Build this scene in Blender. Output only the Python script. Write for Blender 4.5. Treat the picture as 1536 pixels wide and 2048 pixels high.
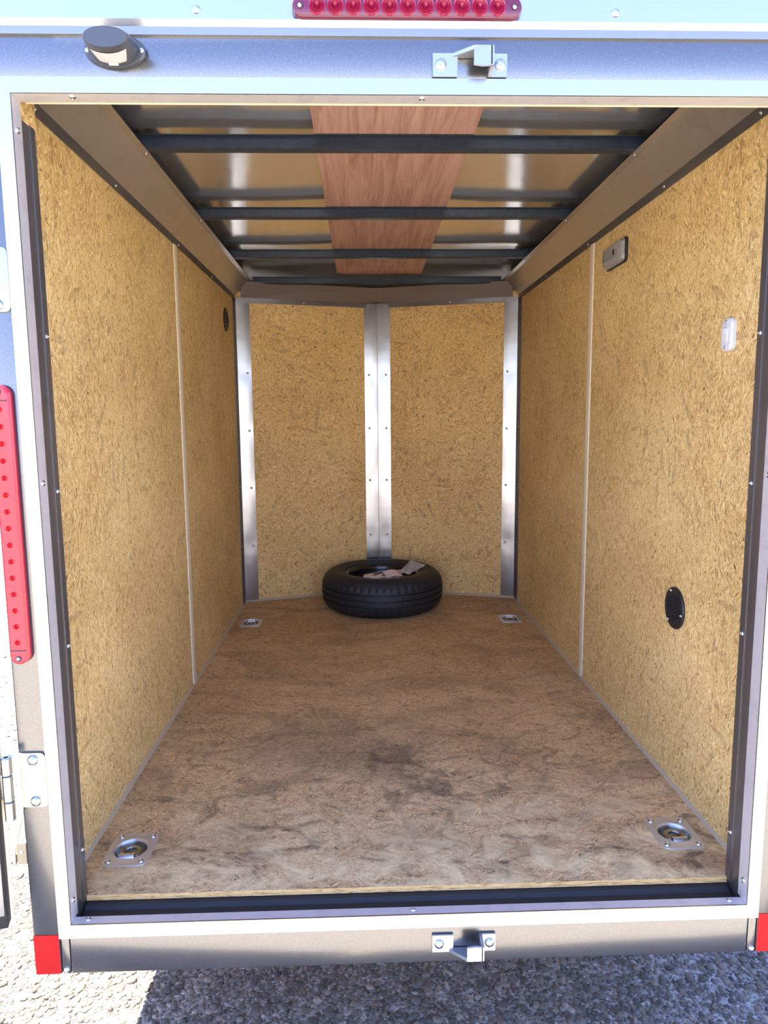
import bpy, bmesh, math, random
import numpy as np
from mathutils import Vector, Matrix

for o in list(bpy.data.objects):
    bpy.data.objects.remove(o, do_unlink=True)
scene = bpy.context.scene
COL = scene.collection
random.seed(7)
rng = np.random.default_rng(11)

# ------------------------------------------------------------------ camera
CAM = (-0.094, -1.3955, 0.9915)
YAW, PITCH, ROLL, FPX = 0.0310, 0.1328, -0.0086, 1422.87
fw = Vector((math.sin(YAW) * math.cos(PITCH), math.cos(YAW) * math.cos(PITCH), -math.sin(PITCH)))
rt0 = Vector((math.cos(YAW), -math.sin(YAW), 0)); up0 = rt0.cross(fw)
rt = math.cos(ROLL) * rt0 + math.sin(ROLL) * up0
up = -math.sin(ROLL) * rt0 + math.cos(ROLL) * up0
cam_data = bpy.data.cameras.new('camera')
cam_data.sensor_fit = 'VERTICAL'; cam_data.sensor_height = 32.0; cam_data.sensor_width = 24.0
cam_data.lens = FPX / 2048 * 32.0
cam_data.clip_start = 0.02; cam_data.clip_end = 500
cam = bpy.data.objects.new('camera', cam_data); COL.objects.link(cam)
cam.matrix_world = Matrix(((rt.x, up.x, -fw.x, CAM[0]), (rt.y, up.y, -fw.y, CAM[1]),
                           (rt.z, up.z, -fw.z, CAM[2]), (0, 0, 0, 1)))
scene.camera = cam

# ------------------------------------------------------------------ light
SUN_DIR = Vector((-0.29, 0.14, 0.92)).normalized()      # towards the sun
world = bpy.data.worlds.new('sky'); scene.world = world
world.use_nodes = True
wn = world.node_tree
sky = wn.nodes.new('ShaderNodeTexSky')
sky.sky_type = 'NISHITA'; sky.sun_disc = False
sky.sun_elevation = math.asin(SUN_DIR.z)
sky.sun_rotation = math.atan2(SUN_DIR.x, SUN_DIR.y)
sky.altitude = 200; sky.air_density = 1.0; sky.dust_density = 0.3; sky.ozone_density = 1.0
bg = wn.nodes['Background']; bg.inputs['Strength'].default_value = 0.235
tint = wn.nodes.new('ShaderNodeMix'); tint.data_type = 'RGBA'; tint.blend_type = 'MULTIPLY'; tint.inputs[0].default_value = 1.0
tint.inputs[7].default_value = (0.93, 0.885, 1.12, 1)
wn.links.new(sky.outputs['Color'], tint.inputs[6]); wn.links.new(tint.outputs[2], bg.inputs['Color'])
sun_data = bpy.data.lights.new('sun', 'SUN'); sun_data.energy = 13.0; sun_data.angle = 0.0093
sun_data.color = (1.0, 0.93, 0.83)
sun = bpy.data.objects.new('sun', sun_data); COL.objects.link(sun)
sun.rotation_euler = SUN_DIR.to_track_quat('Z', 'Y').to_euler()
sun.location = (-4, 0, 6)

vs = scene.view_settings
vs.view_transform = 'Standard'; vs.look = 'None'; vs.gamma = 1.0; vs.use_curve_mapping = False
vs.exposure = 1.83
scene.cycles.adaptive_threshold = 0.08

# ------------------------------------------------------------------ material helpers
MATS = {}
def lin(r, g, b):
    f = lambda c: (c / 255 / 12.92) if c / 255 <= 0.04045 else ((c / 255 + 0.055) / 1.055) ** 2.4
    return (f(r), f(g), f(b), 1)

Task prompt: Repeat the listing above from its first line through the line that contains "rng = np.random.default_rng(11)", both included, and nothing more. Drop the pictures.

Solution to this task:
Build this scene in Blender. Output only the Python script. Write for Blender 4.5. Treat the picture as 1536 pixels wide and 2048 pixels high.
import bpy, bmesh, math, random
import numpy as np
from mathutils import Vector, Matrix

for o in list(bpy.data.objects):
    bpy.data.objects.remove(o, do_unlink=True)
scene = bpy.context.scene
COL = scene.collection
random.seed(7)
rng = np.random.default_rng(11)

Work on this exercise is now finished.